Saturday, September 15, 2001

After all the planes were grounded on Tuesday I suddenly realized how I viewed the sky. As a traveler I see it as small. An avenue to get me to where I want to go. But Tuesday, driving home from work, I did not see a single plane. There was no traffic in the sky. It was huge.

And it was quiet. I’ve never realized the ambient noise the planes that constantly flew overhead made, and how I had become accustomed to it.

But that’s not all that was quiet. Driving, with my window open, I never heard the thump of teen-aged bass. Drivers weren’t gunning their engines. There was no yelling, no kids screaming in the neighborhoods. There was a strange calmness. Most radios were tuned to talk radio. Sporting events were cancelled, Brownie meetings, malls were closed. People were staying inside to listen to the news. Would they find any hope? Glean any good?

No. There was little, and there remains to be little.

Wednesday night, after it seemed all hope was lost, I wearily trudged to bed. I had a lot on my mind, as does everyone else. It was a nice night, so the windows were open. I lay in bed, trying to calm down my mind so that I may relax and fall asleep.

I finally began to drift off. Then my heart was seized with an icy shock. There was a jet in the sky. The unaccustomed silence had been sliced with a familiar sound. But now it had a new context.

Our airport hadn’t been reopened yet, so I felt a moment of fear. The sounds I was hearing was clearly a jet with its flaps up, slowing its forward velocity in preparation to land. And it was big. It was a military jet, to be sure. But it sounded huge. I don’t know where it was going, or what it was doing, but I have an idea I’ll hear more in the coming weeks and months. And, I have a pretty good idea that I’ll know exactly what they’re preparing for.

Yes, it seems we are at war, though no enemy has been declared. No enemy is known right now. The biggest enemy is fear. And this war is nothing we’ve ever experienced. It may be long, protracted. How many countries will be involved? How many neighbors will be asked to risk their lives?

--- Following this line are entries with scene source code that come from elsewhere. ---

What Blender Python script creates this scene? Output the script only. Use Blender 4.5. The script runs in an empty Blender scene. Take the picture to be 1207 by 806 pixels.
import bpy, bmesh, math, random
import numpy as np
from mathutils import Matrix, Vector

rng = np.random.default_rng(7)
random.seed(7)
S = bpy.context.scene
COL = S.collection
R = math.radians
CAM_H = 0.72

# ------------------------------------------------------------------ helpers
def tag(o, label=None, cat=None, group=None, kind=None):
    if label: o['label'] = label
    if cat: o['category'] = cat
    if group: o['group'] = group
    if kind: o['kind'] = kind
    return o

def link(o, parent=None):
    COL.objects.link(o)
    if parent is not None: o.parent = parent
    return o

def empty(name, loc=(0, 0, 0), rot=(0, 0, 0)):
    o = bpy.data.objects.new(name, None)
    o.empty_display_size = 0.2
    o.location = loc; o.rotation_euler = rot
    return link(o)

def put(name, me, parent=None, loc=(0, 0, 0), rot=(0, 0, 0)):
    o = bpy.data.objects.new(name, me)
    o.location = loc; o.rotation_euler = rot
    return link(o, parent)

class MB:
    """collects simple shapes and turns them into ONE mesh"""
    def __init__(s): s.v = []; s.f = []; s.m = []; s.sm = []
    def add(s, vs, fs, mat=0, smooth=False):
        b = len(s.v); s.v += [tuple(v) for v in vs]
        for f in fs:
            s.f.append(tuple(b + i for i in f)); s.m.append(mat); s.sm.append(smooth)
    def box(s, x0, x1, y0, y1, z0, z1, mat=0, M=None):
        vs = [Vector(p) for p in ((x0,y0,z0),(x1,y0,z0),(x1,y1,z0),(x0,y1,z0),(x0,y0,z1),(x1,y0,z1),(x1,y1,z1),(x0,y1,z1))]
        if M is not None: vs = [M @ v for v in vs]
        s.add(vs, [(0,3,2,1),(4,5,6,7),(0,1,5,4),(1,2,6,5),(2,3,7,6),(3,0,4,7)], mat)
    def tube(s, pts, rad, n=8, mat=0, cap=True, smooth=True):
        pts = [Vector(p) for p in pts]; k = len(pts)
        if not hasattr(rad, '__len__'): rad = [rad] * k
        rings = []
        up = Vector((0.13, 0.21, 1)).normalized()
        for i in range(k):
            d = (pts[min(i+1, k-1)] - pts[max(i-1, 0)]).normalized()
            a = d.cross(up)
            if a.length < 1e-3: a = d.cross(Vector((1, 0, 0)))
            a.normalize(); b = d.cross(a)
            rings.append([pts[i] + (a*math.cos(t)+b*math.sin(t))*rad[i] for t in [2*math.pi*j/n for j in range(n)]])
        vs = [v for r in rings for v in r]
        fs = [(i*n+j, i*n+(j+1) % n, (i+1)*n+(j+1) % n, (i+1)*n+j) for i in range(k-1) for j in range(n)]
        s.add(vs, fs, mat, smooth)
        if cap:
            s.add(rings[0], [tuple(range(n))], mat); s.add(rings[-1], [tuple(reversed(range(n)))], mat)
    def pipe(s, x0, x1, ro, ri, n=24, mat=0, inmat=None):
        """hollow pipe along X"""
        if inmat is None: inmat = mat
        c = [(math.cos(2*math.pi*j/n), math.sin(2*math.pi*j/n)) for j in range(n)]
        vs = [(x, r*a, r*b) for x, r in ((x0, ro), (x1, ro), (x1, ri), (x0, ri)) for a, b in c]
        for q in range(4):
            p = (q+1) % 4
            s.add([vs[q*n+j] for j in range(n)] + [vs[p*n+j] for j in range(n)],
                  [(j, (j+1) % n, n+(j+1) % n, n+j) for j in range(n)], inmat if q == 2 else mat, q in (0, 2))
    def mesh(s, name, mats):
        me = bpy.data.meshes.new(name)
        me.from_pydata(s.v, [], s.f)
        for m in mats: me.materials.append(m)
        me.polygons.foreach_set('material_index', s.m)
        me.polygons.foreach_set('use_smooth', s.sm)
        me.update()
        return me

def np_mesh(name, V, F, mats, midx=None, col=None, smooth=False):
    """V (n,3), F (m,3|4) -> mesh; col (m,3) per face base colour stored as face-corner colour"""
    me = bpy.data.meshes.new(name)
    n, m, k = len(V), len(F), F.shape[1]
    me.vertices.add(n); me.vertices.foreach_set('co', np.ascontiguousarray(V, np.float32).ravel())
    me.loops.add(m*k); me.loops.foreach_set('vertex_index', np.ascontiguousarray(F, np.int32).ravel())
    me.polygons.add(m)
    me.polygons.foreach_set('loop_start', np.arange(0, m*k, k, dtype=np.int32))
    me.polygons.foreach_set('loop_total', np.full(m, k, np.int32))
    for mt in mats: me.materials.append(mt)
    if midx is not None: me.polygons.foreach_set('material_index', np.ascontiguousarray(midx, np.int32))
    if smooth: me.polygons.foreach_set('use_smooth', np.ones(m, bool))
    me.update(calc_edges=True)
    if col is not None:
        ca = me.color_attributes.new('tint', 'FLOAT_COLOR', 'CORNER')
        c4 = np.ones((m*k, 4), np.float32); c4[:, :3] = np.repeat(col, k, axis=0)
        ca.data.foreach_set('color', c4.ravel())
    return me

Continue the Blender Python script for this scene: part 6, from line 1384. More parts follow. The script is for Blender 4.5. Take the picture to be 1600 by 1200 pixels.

Will we ever recover? Will our lives ever be the same? No. But we must go on.

Because there is no nation to target, people seem to want to point fingers as a racial group. Arab-Americans. Muslims. Please, do NOT attack Arab-Americans. They are here to escape the terror that we are now experiencing. They too want to live a better life. They, too, are Americans.

These terrorists, bastards that they are, no more represent the religion of Islam than David Koresh represented Christianity. They no more represent Arabs as a whole than Hitler Milosovich represented the whole of the Slavic people.

Think straight. Look in the right direction. Please.

So what can you do? What can we do? Donate money of course, blood, time. Focus whatever spiritual feelings you have towards good will and a world of peace.

But the best thing I can say is raise your children to reject hate. Teach them tolerance, understanding. Teach them to be good human beings and not to embrace beliefs that preach pain, hurt and hate. Teach them that human life, above all, should be cherished.

Horrible people will always exist. We cannot get rid of them. But we can teach our children that the world doesn’t have to be a horrible place. That they don’t have to accept this sort of terror. That they can rise above horrible acts and show the world that peace can be achieved through understanding. That you can accomplish amazing things without the need to shed blood wantonly.